Would it make sense for all the court records to be connected so you could go to a court near you and at least find out what court you needed to appear in or pay your ticket near you? Yes, it would make sense and yes it would be convenient and yes it could be done but no it isn’t possible now. If you want to pay a ticket on line you can for some courts. Click here: Pay your ticket on line
I don’t disagree that it is a crazy system. But what are officers to do? I guess we could stop writing tickets but is that what you really want? The person who ran into your car while speeding doesn’t get a ticket?
What is important here is responding to tickets. If you don’t have the money to pay, still contact the court. You could be assigned to driving school or make payments but if you ignore it your license will be suspended and fees and costs escalate rapidly.

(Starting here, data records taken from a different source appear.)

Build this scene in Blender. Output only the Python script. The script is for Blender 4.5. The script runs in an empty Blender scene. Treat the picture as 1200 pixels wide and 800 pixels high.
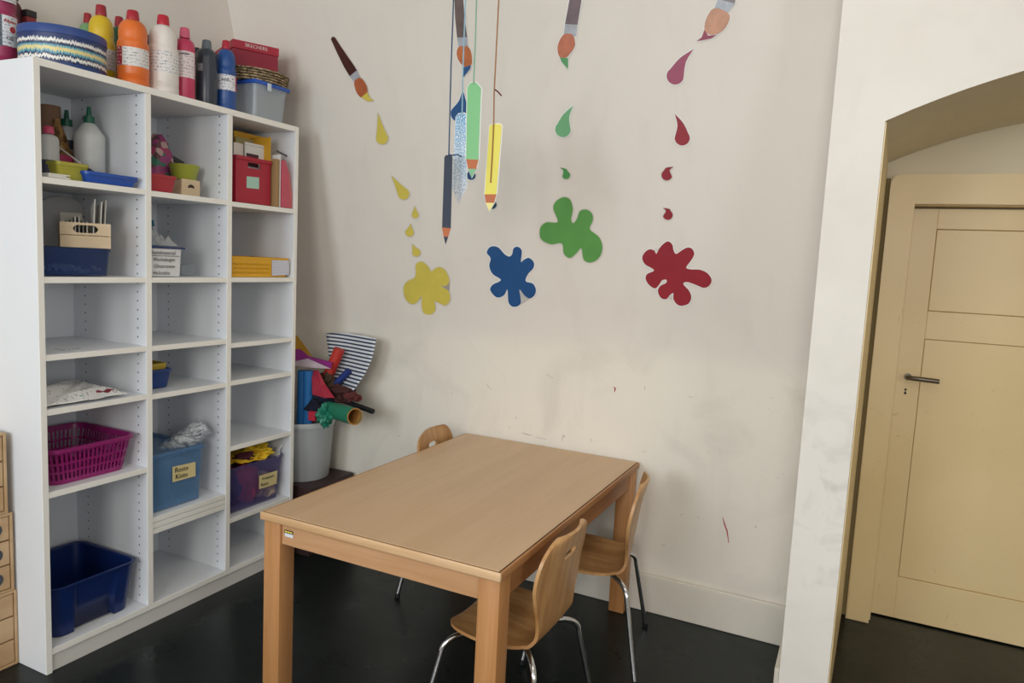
import bpy, bmesh, math, random
from mathutils import Vector, Matrix
R = math.radians
PI = math.pi
random.seed(7)
SC = bpy.context.scene
COL = SC.collection

# ------------------------------------------------------------------ camera
ROT = ((0.8967228696737969, -0.0917876488646193, 0.43297011735210544),
       (0.4398581700776199, 0.07624711746906823, -0.8948246572896981),
       (0.04912112804036787, 0.9928551780564794, 0.10874608124653654))
FPX = 846.506
CAM = Vector((0, 0, 1.4))
cd = bpy.data.cameras.new('camera'); cam = bpy.data.objects.new('camera', cd); COL.objects.link(cam)
mw = Matrix(ROT).to_4x4(); mw.translation = CAM; cam.matrix_world = mw
cd.sensor_width = 36; cd.lens = FPX / 1200 * 36; cd.clip_start = 0.02
SC.camera = cam

# measuring helpers: where the line of sight through a photo point meets a real surface
def ray(px, py): return Matrix(ROT) @ Vector(((px - 600) / FPX, -(py - 400) / FPX, -1))
def on_z(px, py, z): d = ray(px, py); return CAM + d * ((z - CAM.z) / d.z)
def on_x(px, py, x): d = ray(px, py); return CAM + d * ((x - CAM.x) / d.x)
def on_y(px, py, y): d = ray(px, py); return CAM + d * ((y - CAM.y) / d.y)
def col_y(px, x, z):
    n = ray(px, 0).cross(ray(px, 800)); return -(n.x * (x - CAM.x) + n.z * (z - CAM.z)) / n.y
def row_z(py, x, y):
    n = ray(0, py).cross(ray(1200, py)); return CAM.z - (n.x * (x - CAM.x) + n.y * (y - CAM.y)) / n.z
WY, WZ0, WS = 2.836, 1.078, 0.27      # far wall: upright to WZ0, leaning in above it
def on_wall(px, py, off=0.0):
    d = ray(px, py); t = (WY - off - WS * (CAM.z - WZ0)) / (d.y + WS * d.z); p = CAM + d * t
    if p.z < WZ0: p = on_y(px, py, WY - off)
    return p

# ------------------------------------------------------------------ materials
def lin(c): return c / 12.92 if c <= 0.04045 else ((c + 0.055) / 1.055) ** 2.4
def hexc(h, k=1.0):
    h = h.lstrip('#'); return tuple(lin(int(h[i:i + 2], 16) / 255) * k for i in (0, 2, 4)) + (1,)
MATS = {}
def mat(name, col, rough=0.5, metal=0.0, alpha=1.0, spec=0.5, noise=0.0, nscale=6, bump=0.0, bscale=60, sheen=0, trans=0):
    if name in MATS: return MATS[name]
    m = bpy.data.materials.new(name); m.use_nodes = True; nt = m.node_tree; b = nt.nodes['Principled BSDF']
    c = hexc(col) if isinstance(col, str) else col
    b.inputs['Base Color'].default_value = c; b.inputs['Roughness'].default_value = rough
    b.inputs['Metallic'].default_value = metal; b.inputs['Alpha'].default_value = alpha
    b.inputs['Specular IOR Level'].default_value = spec
    if trans: b.inputs['Transmission Weight'].default_value = trans
    tc = nt.nodes.new('ShaderNodeTexCoord')
    if noise:
        n = nt.nodes.new('ShaderNodeTexNoise'); n.inputs['Scale'].default_value = nscale; n.inputs['Detail'].default_value = 5
        nt.links.new(tc.outputs['Object'], n.inputs['Vector'])
        r = nt.nodes.new('ShaderNodeMapRange'); r.inputs['From Min'].default_value = 0.3; r.inputs['From Max'].default_value = 0.7
        r.inputs['To Min'].default_value = 1 - noise; r.inputs['To Max'].default_value = 1 + noise * 0.5
        nt.links.new(n.outputs['Fac'], r.inputs['Value'])
        v = nt.nodes.new('ShaderNodeVectorMath'); v.operation = 'SCALE'; v.inputs[0].default_value = c[:3]
        nt.links.new(r.outputs['Result'], v.inputs['Scale']); nt.links.new(v.outputs['Vector'], b.inputs['Base Color'])
    if bump:
        n = nt.nodes.new('ShaderNodeTexNoise'); n.inputs['Scale'].default_value = bscale; n.inputs['Detail'].default_value = 4
        nt.links.new(tc.outputs['Object'], n.inputs['Vector'])
        bp = nt.nodes.new('ShaderNodeBump'); bp.inputs['Strength'].default_value = bump; bp.inputs['Distance'].default_value = 0.01
        nt.links.new(n.outputs['Fac'], bp.inputs['Height']); nt.links.new(bp.outputs['Normal'], b.inputs['Normal'])
    MATS[name] = m; return m

class NT:
    def __init__(s, name, rough=0.5):
        s.m = bpy.data.materials.new(name); s.m.use_nodes = True; s.t = s.m.node_tree; s.b = s.t.nodes['Principled BSDF']
        s.b.inputs['Roughness'].default_value = rough; MATS[name] = s.m
        s.tc = s.t.nodes.new('ShaderNodeTexCoord').outputs['Object']
        x = s.t.nodes.new('ShaderNodeSeparateXYZ'); s.t.links.new(s.tc, x.inputs[0]); s.x, s.y, s.z = x.outputs
    def put(s, v, i):
        if isinstance(v, (int, float)): i.default_value = v
        elif isinstance(v, tuple): i.default_value = v
        else: s.t.links.new(v, i)
    def M(s, op, a, b=0.0, c=0.0):
        n = s.t.nodes.new('ShaderNodeMath'); n.operation = op
        s.put(a, n.inputs[0]); s.put(b, n.inputs[1]); s.put(c, n.inputs[2]); return n.outputs[0]
    def scale(s, sc):
        n = s.t.nodes.new('ShaderNodeVectorMath'); n.operation = 'MULTIPLY'; s.t.links.new(s.tc, n.inputs[0]); n.inputs[1].default_value = sc; return n.outputs[0]
    def noise(s, scale, vec=None, detail=4, dist=0):
        n = s.t.nodes.new('ShaderNodeTexNoise'); n.inputs['Scale'].default_value = scale; n.inputs['Detail'].default_value = detail
        n.inputs['Distortion'].default_value = dist; s.t.links.new(vec if vec else s.tc, n.inputs['Vector']); return n.outputs['Fac']
    def mix(s, f, a, b):
        n = s.t.nodes.new('ShaderNodeMix'); n.data_type = 'RGBA'; s.put(f, n.inputs['Factor']); s.put(a, n.inputs[6]); s.put(b, n.inputs[7]); return n.outputs[2]
    def rng(s, v, a, b, c=0.0, d=1.0):
        n = s.t.nodes.new('ShaderNodeMapRange'); s.put(v, n.inputs[0])
        for i, q in enumerate((a, b, c, d)): n.inputs[i + 1].default_value = q
        return n.outputs[0]
    def out(s, col): s.t.links.new(col, s.b.inputs['Base Color']); return s.m
    def bump(s, h, st=0.2, d=0.005):
        n = s.t.nodes.new('ShaderNodeBump'); n.inputs['Strength'].default_value = st; n.inputs['Distance'].default_value = d
        s.put(h, n.inputs['Height']); s.t.links.new(n.outputs['Normal'], s.b.inputs['Normal'])

def wall_mat():
    n = NT('painted_plaster', 0.85)
    big = n.noise(1.6, detail=6); fine = n.noise(9, detail=8, dist=0.6)
    edge = n.M('ADD', n.z, n.M('MULTIPLY', n.M('SUBTRACT', big, 0.5), 0.10))
    up = n.rng(edge, 1.02, 1.10)
    col = n.mix(up, hexc('#e8e2d6'), hexc('#e2dcd3'))
    smudge = n.rng(n.noise(2.6, detail=10, dist=1.2), 0.52, 0.78)
    col = n.mix(n.M('MULTIPLY', smudge, n.rng(n.z, 1.3, 0.9, 0.10, 0.38)), col, hexc('#b7b0a8'))
    st = n.rng(n.noise(3.0, n.scale((3.5, 3.5, 0.7)), 6, 0.4), 0.55, 0.8)
    col = n.mix(n.M('MULTIPLY', st, 0.18), col, hexc('#c6bdb2'))
    sk = n.rng(n.noise(46, n.scale((1, 1, 2)), 3, 2.0), 0.735, 0.75)
    col = n.mix(n.M('MULTIPLY', sk, n.rng(n.z, 1.0, 0.9, 0.0, 0.6)), col, hexc('#7a7570'))
    n.bump(n.M('ADD', big, n.M('MULTIPLY', fine, 0.5)), 0.35, 0.012)
    return n.out(col)
def pillar_mat():
    n = NT('pillar_plaster', 0.85)
    col = n.mix(n.rng(n.noise(2.2, detail=8), 0.35, 0.75), hexc('#e9e5de'), hexc('#ddd8cf'))
    dirt = n.M('MULTIPLY', n.rng(n.noise(7, detail=10, dist=1.5), 0.50, 0.72), n.rng(n.M('ABSOLUTE', n.M('SUBTRACT', n.z, 0.72)), 0.0, 0.42, 0.5, 0.05))
    col = n.mix(dirt, col, hexc('#a5a199'))
    n.bump(n.noise(5, detail=8), 0.3, 0.01)
    return n.out(col)
def floor_mat():
    n = NT('dark_green_linoleum', 0.28)
    f = n.noise(30, detail=6); col = n.mix(n.rng(f, 0.3, 0.7), hexc('#0e1514'), hexc('#171f1e'))
    n.b.inputs['Specular IOR Level'].default_value = 0.3
    n.t.links.new(n.rng(n.noise(5, detail=6), 0.3, 0.7, 0.24, 0.40), n.b.inputs['Roughness'])
    return n.out(col)
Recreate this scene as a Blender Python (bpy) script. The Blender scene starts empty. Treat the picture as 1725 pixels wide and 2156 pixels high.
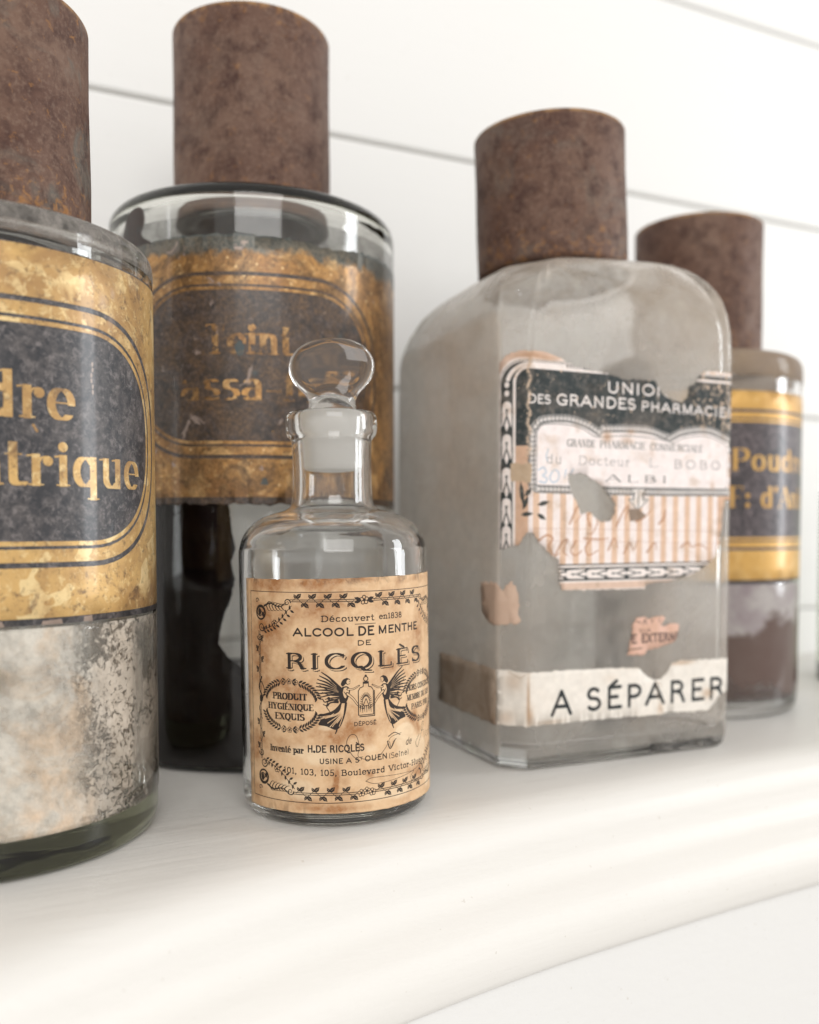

I do know that once you are in the system with a suspended license it is extremely difficult and expensive to get out.
We are concerned about how expensive tickets have become. You can see by the incident last Friday morning where our officer was injured on a traffic stop, that the police are taking the brunt of the public’s ire around this issue. Our state like Missouri is a “pay or play” kind of system–if you don’t pay the ticket you can be arrested. Better than Missouri, we don’t take people to jail from the scene–we issue another ticket but theoretically a judge could send you to jail if you are driving while suspended for a number of days. I get the problem with that.
No matter what–the street is not the place to settle differences. The ticket can be dealt with in court. We ask people to cooperate for the safety of everyone.